目先の焦点は米CPI 実質金利との相関が高まる米ドル相場 / ドル円とユーロ円のチャートポイント
目先の焦点は4月の米インフレ率(CPI)。米ドル相場のトレンドは金利、特に実質金利の動きに左右される可能性がある。ドル円とユーロ円のチャートポイントは?詳細はマーケットレポートをご覧ください。
目先の焦点は米CPI 実質金利との相関が高まる米ドル相場
【サマリー】
・目先の焦点は米CPI / 米金利の反応に注目
・米実質金利との相関性が高まる米ドル相場
・ドル円は短期的な反落を警戒
・ユーロ円は21日線の攻防が焦点に
・米CPIと米金利の反応
各市場の参加者は、今晩の4月米消費者物価指数(CPI)の内容に注目している。4月以降、原油先物価格(WTI)の上昇が抑制されている状況を考えるならば、3月と比較してインフレ率は低下することが予想される。
今回のCPIで注目すべきは、内容が予想以下となる場合の米金利の反応である。インフレのピークアウトが意識されてなお米金利が上昇で反応する場合は、連邦準備制度理事会(FRB)の期待どおりにインフレ率が低下しないリスクを米債市場の参加者が意識しているシグナルとなろう。
このケースでは、外為市場での米ドル買いを想定しておきたい。米金利の上昇自体が米ドル相場のサポート要因になる一方、「米金利の上昇→米株安」によるリスク回避の米ドル買い(対資源国通貨や新興国通貨での米ドル買い)の展開も予想されるからだ。
米消費者物価指数(CPI)のチャート
・米実質金利と米ドル相場の関係
4月米CPIが予想以下となっても、米ドル相場の低下幅は限定的となるか、もしくは上昇する可能性を意識しておきたい。
米ドル相場のトレンドに影響を与える実質金利(10年)の動きを確認すると、完全にマイナス圏から脱している。この動きにドルインデックス(DXY)のトレンドを重ねてみると、今年3月に米実質金利のマイナス幅が縮小トレンドへ転じた後に、ドルインデックスが上昇トレンドを形成していることがわかる。

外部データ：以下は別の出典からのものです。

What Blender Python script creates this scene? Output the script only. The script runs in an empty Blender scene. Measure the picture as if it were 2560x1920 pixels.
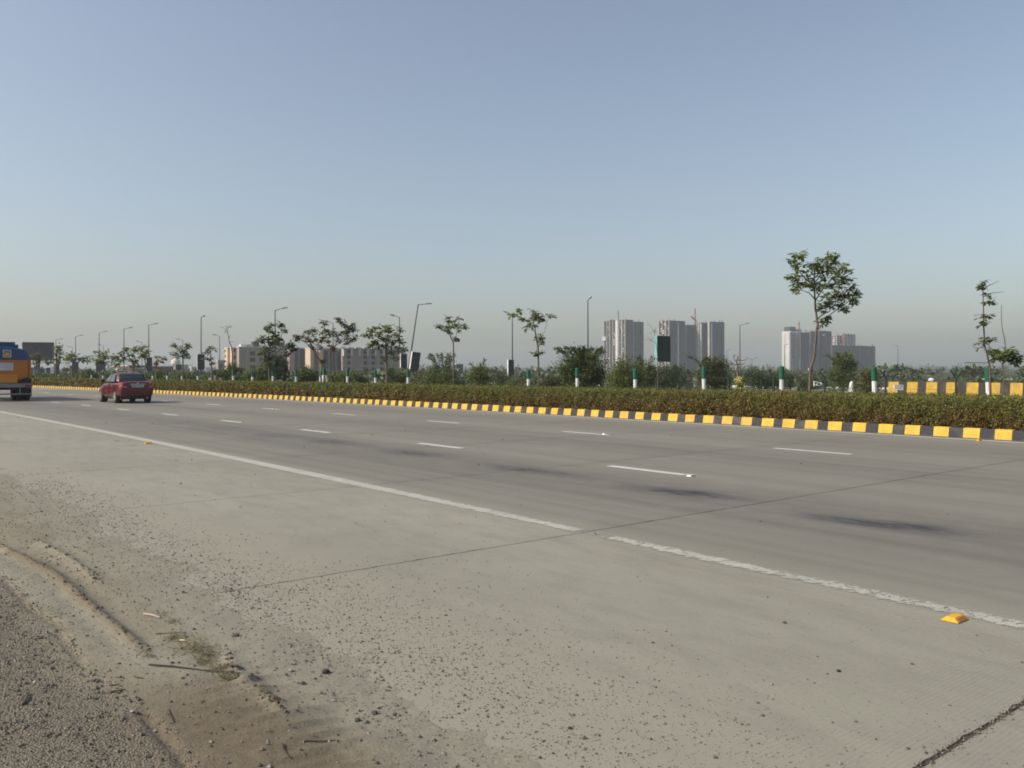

実質金利と米ドル相場との相関性が高まっている現状を考えるならば、予想以下のCPIが長期金利以上に期待インフレ率の低下を促し、実質金利が上昇するという展開があり得る。実質金利が上昇トレンドを維持する場合、米ドル相場のサポート要因になると予想する。
米実質金利(10年)とドルインデックスのチャート
ドル円とユーロ円のチャートポイント
・ドル円のチャートポイント
ドル円(USDJPY)は、130円割れで押し目買いの意欲の強さが見られる。10日のレポートでも指摘したとおり、下値の焦点は130円レベルでの底固めにある。
しかし、今は反落リスクも警戒しておきたい。昨日の動きを確認すると、130.50-60レベルまでは上昇するが、このゾーンの突破に失敗する状況が続いた。通貨オプション市場のリスクリバーサル(1週間)はドル・プットへ傾きつつある。
今日のドル円が上下に動くならば米CPIの発表後になると思われる。ドル円の下落幅が拡大する場合は、10日線のトライ&ブレイクを警戒しておきたい。しかし、129.00レベルやフィボナッチ・リトレースメント61.0%の水準128.61レベルを完全に下抜けない限り、ドル円の上昇トレンドが続くと予想する。
一方、ドル円が上昇する場合は131円台への再上昇と、直近高値131.34レベルのトライ&ブレイクとなるか?この点に注目したい。実際に131.34レベルをブレイクする場合は、この水準がサポートポイントへ転換するかどうか?この点にも注目しておきたい。
ドル円のチャート
・ユーロ円のチャートポイント
ユーロ円(EURJPY)は、ドル円(USDJPY)の堅調地合いとユーロドル(EURUSD)の軟調地合いとの間で板挟みの状況となっている。短期レジスタンスラインが形成されつつあること、上で述べたドル円のリスクリバーサルの動きを考えるならば、目先は下落リスクを警戒しておきたい。
ユーロ円が下値トライとなる場合、テクニカル面での焦点は21日線(SMA)の攻防となろう。この移動平均線は、先月29日からサポートラインとして意識されている。ゆえに、ユーロ円がこの移動平均線を下方ブレイクする場合は、下落幅の拡大を意識しておきたい。
ユーロ円が21日線以下の攻防となる場合、次の下値ポイントは136.50レベルおよびフィボナッチ・リトレースメント23.6%の水準136.31レベルの維持となろう。前者は5月上旬のサポートポイントとして意識された経緯がある。
一方、ドル円が上昇する場合、ユーロ円もこの動きに追随する展開を想定しておきたい。このケースでの焦点は、短期レジスタンスラインのトライ&ブレイクである。このラインは今日現在、138.05レベルで推移している。